There are also questions on deforestation, soil erosion and landslides. The activists claim, “As per data the Kiratpur Nerchowk stretch of the four lane project has guzzled more than 50 thousand trees. This is apart from unofficial loss of vegetation and tree cover.

“Presence of a very high quantity of wooden logs in this flood disaster indicates its possible contribution to flood impact. Himalayan mountains are young and dynamic in geological activities, and unscientific and heedless development of infrastructure is actually the main culprits manifesting this fragility into high loss and damage. Even landslides have become more pronounced post blasting and unplanned cutting of hills.”

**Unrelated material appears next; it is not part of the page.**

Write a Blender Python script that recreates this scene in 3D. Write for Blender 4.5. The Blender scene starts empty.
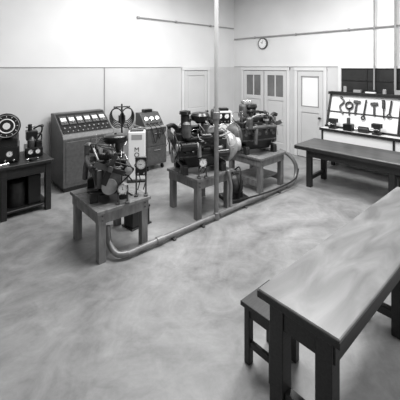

Pointing towards lack of monitoring and action on non-compliance by regulatory bodies, the activities have called for fixing of accountability.

“Multiple High Court orders were passed and the National Highways Authority of India (NHAI) was pulled up by the courts but none of this has brought halt to the relentless muck dumping and unaccountable contractors continue criminal negligence,” the statement said.

Then there are issues related to displacement and compensation where it is being alleged that several provisions of the Right to Fair Compensation and Transparency in Land Acquisition, Rehabilitation and Resettlement Act, 2013 have not been complied with.

The disaster has once again brought into focus the cumulative impacts of land use change and the role of mega hydropower infrastructures and dams. The activists claim that a cumulative impact assessment of the existing tunnels, highways and dams in the valley will reveal the clear picture of this “compounded disaster”.

“The contribution of the eight large hydropower projects between Mandi and Manali in the cascading impacts of the flash floods need to be assessed along with all other factors with specific attention to negligence around dam safety protocols,” the activists including B. R. Kaundal, Guman Singh, Joginder Walia, Ajit Rathore, Naveen Saini, Rajendra Chauhan and Sant Ram have pointed out.

Incidentally, the statement had followed the visit of Union Minister for Road Transport and Highways Nitin Gadkari in the company of Chief Minister Thakur Sukhvinder Singh Sukhu to disaster ravaged Kullu on August 1.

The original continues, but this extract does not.